## WRITTEN TASK
Repeat the listing in full. Nothing may be added or left out.

"""

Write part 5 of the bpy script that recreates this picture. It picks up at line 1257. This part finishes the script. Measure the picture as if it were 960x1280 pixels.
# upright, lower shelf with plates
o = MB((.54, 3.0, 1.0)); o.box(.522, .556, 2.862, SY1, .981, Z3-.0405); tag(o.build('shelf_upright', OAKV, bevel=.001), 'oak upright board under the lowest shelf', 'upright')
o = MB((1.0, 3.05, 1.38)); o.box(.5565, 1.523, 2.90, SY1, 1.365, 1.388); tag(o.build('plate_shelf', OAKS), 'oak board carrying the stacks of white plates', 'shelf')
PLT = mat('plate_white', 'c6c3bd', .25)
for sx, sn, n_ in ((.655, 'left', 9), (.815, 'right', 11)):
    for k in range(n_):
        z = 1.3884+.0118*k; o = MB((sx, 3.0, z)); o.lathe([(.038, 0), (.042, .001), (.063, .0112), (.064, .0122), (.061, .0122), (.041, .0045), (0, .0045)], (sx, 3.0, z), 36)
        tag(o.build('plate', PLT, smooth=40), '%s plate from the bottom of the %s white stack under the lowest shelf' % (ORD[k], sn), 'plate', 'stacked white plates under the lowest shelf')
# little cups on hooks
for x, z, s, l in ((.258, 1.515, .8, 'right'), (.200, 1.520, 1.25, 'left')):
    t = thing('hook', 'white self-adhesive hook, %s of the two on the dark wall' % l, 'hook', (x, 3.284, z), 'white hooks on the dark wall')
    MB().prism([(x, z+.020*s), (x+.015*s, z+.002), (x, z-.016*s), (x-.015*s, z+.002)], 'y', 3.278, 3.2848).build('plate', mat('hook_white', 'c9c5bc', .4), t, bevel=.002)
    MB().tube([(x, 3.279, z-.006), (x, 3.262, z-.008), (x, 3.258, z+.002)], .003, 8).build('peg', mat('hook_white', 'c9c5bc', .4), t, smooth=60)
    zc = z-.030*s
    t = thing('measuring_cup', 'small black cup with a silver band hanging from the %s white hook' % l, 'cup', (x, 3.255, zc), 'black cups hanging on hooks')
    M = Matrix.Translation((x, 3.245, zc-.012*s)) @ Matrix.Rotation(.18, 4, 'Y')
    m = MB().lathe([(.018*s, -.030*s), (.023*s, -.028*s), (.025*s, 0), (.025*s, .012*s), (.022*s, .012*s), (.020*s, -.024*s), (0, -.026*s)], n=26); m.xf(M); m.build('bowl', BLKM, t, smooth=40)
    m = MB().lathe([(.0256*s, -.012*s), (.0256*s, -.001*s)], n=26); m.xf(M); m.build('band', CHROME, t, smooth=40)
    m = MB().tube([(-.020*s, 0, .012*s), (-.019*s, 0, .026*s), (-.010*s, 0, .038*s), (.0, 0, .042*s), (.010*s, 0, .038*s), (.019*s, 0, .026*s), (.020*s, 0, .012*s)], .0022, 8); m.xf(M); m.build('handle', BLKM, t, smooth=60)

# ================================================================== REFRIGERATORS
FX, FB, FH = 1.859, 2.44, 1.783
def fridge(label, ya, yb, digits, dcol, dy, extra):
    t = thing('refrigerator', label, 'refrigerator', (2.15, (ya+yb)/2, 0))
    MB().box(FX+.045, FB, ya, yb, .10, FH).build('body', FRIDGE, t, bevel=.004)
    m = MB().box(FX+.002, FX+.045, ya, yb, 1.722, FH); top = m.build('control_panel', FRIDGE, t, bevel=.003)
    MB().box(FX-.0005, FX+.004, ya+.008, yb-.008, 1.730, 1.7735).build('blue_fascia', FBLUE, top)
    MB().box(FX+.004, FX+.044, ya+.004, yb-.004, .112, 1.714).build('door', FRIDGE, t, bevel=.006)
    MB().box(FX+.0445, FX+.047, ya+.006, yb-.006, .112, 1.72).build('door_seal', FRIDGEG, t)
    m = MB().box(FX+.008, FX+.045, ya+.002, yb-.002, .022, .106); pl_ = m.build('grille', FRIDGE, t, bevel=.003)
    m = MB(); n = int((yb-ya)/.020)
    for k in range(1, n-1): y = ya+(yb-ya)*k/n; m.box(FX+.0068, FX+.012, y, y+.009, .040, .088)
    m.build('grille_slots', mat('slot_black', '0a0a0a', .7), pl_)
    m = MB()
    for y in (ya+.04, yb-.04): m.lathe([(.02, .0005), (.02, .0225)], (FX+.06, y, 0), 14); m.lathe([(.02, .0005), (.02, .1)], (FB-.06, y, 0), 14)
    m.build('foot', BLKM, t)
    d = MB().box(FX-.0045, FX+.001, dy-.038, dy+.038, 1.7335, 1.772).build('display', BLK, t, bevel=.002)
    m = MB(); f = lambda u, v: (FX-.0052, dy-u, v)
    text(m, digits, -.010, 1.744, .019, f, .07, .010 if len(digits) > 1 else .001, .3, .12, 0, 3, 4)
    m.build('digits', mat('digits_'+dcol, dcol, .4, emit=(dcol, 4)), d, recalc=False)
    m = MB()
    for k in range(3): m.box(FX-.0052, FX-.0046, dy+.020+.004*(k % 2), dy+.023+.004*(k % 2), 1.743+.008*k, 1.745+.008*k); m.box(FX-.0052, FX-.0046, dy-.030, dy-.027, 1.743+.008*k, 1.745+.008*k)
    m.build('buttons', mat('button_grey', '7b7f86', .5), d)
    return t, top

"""

## COMPLETE RESPONSE
Write part 5 of the bpy script that recreates this picture. It picks up at line 1257. This part finishes the script. Measure the picture as if it were 960x1280 pixels.
# upright, lower shelf with plates
o = MB((.54, 3.0, 1.0)); o.box(.522, .556, 2.862, SY1, .981, Z3-.0405); tag(o.build('shelf_upright', OAKV, bevel=.001), 'oak upright board under the lowest shelf', 'upright')
o = MB((1.0, 3.05, 1.38)); o.box(.5565, 1.523, 2.90, SY1, 1.365, 1.388); tag(o.build('plate_shelf', OAKS), 'oak board carrying the stacks of white plates', 'shelf')
PLT = mat('plate_white', 'c6c3bd', .25)
for sx, sn, n_ in ((.655, 'left', 9), (.815, 'right', 11)):
    for k in range(n_):
        z = 1.3884+.0118*k; o = MB((sx, 3.0, z)); o.lathe([(.038, 0), (.042, .001), (.063, .0112), (.064, .0122), (.061, .0122), (.041, .0045), (0, .0045)], (sx, 3.0, z), 36)
        tag(o.build('plate', PLT, smooth=40), '%s plate from the bottom of the %s white stack under the lowest shelf' % (ORD[k], sn), 'plate', 'stacked white plates under the lowest shelf')
# little cups on hooks
for x, z, s, l in ((.258, 1.515, .8, 'right'), (.200, 1.520, 1.25, 'left')):
    t = thing('hook', 'white self-adhesive hook, %s of the two on the dark wall' % l, 'hook', (x, 3.284, z), 'white hooks on the dark wall')
    MB().prism([(x, z+.020*s), (x+.015*s, z+.002), (x, z-.016*s), (x-.015*s, z+.002)], 'y', 3.278, 3.2848).build('plate', mat('hook_white', 'c9c5bc', .4), t, bevel=.002)
    MB().tube([(x, 3.279, z-.006), (x, 3.262, z-.008), (x, 3.258, z+.002)], .003, 8).build('peg', mat('hook_white', 'c9c5bc', .4), t, smooth=60)
    zc = z-.030*s
    t = thing('measuring_cup', 'small black cup with a silver band hanging from the %s white hook' % l, 'cup', (x, 3.255, zc), 'black cups hanging on hooks')
    M = Matrix.Translation((x, 3.245, zc-.012*s)) @ Matrix.Rotation(.18, 4, 'Y')
    m = MB().lathe([(.018*s, -.030*s), (.023*s, -.028*s), (.025*s, 0), (.025*s, .012*s), (.022*s, .012*s), (.020*s, -.024*s), (0, -.026*s)], n=26); m.xf(M); m.build('bowl', BLKM, t, smooth=40)
    m = MB().lathe([(.0256*s, -.012*s), (.0256*s, -.001*s)], n=26); m.xf(M); m.build('band', CHROME, t, smooth=40)
    m = MB().tube([(-.020*s, 0, .012*s), (-.019*s, 0, .026*s), (-.010*s, 0, .038*s), (.0, 0, .042*s), (.010*s, 0, .038*s), (.019*s, 0, .026*s), (.020*s, 0, .012*s)], .0022, 8); m.xf(M); m.build('handle', BLKM, t, smooth=60)

# ================================================================== REFRIGERATORS
FX, FB, FH = 1.859, 2.44, 1.783
def fridge(label, ya, yb, digits, dcol, dy, extra):
    t = thing('refrigerator', label, 'refrigerator', (2.15, (ya+yb)/2, 0))
    MB().box(FX+.045, FB, ya, yb, .10, FH).build('body', FRIDGE, t, bevel=.004)
    m = MB().box(FX+.002, FX+.045, ya, yb, 1.722, FH); top = m.build('control_panel', FRIDGE, t, bevel=.003)
    MB().box(FX-.0005, FX+.004, ya+.008, yb-.008, 1.730, 1.7735).build('blue_fascia', FBLUE, top)
    MB().box(FX+.004, FX+.044, ya+.004, yb-.004, .112, 1.714).build('door', FRIDGE, t, bevel=.006)
    MB().box(FX+.0445, FX+.047, ya+.006, yb-.006, .112, 1.72).build('door_seal', FRIDGEG, t)
    m = MB().box(FX+.008, FX+.045, ya+.002, yb-.002, .022, .106); pl_ = m.build('grille', FRIDGE, t, bevel=.003)
    m = MB(); n = int((yb-ya)/.020)
    for k in range(1, n-1): y = ya+(yb-ya)*k/n; m.box(FX+.0068, FX+.012, y, y+.009, .040, .088)
    m.build('grille_slots', mat('slot_black', '0a0a0a', .7), pl_)
    m = MB()
    for y in (ya+.04, yb-.04): m.lathe([(.02, .0005), (.02, .0225)], (FX+.06, y, 0), 14); m.lathe([(.02, .0005), (.02, .1)], (FB-.06, y, 0), 14)
    m.build('foot', BLKM, t)
    d = MB().box(FX-.0045, FX+.001, dy-.038, dy+.038, 1.7335, 1.772).build('display', BLK, t, bevel=.002)
    m = MB(); f = lambda u, v: (FX-.0052, dy-u, v)
    text(m, digits, -.010, 1.744, .019, f, .07, .010 if len(digits) > 1 else .001, .3, .12, 0, 3, 4)
    m.build('digits', mat('digits_'+dcol, dcol, .4, emit=(dcol, 4)), d, recalc=False)
    m = MB()
    for k in range(3): m.box(FX-.0052, FX-.0046, dy+.020+.004*(k % 2), dy+.023+.004*(k % 2), 1.743+.008*k, 1.745+.008*k); m.box(FX-.0052, FX-.0046, dy-.030, dy-.027, 1.743+.008*k, 1.745+.008*k)
    m.build('buttons', mat('button_grey', '7b7f86', .5), d)
    return t, top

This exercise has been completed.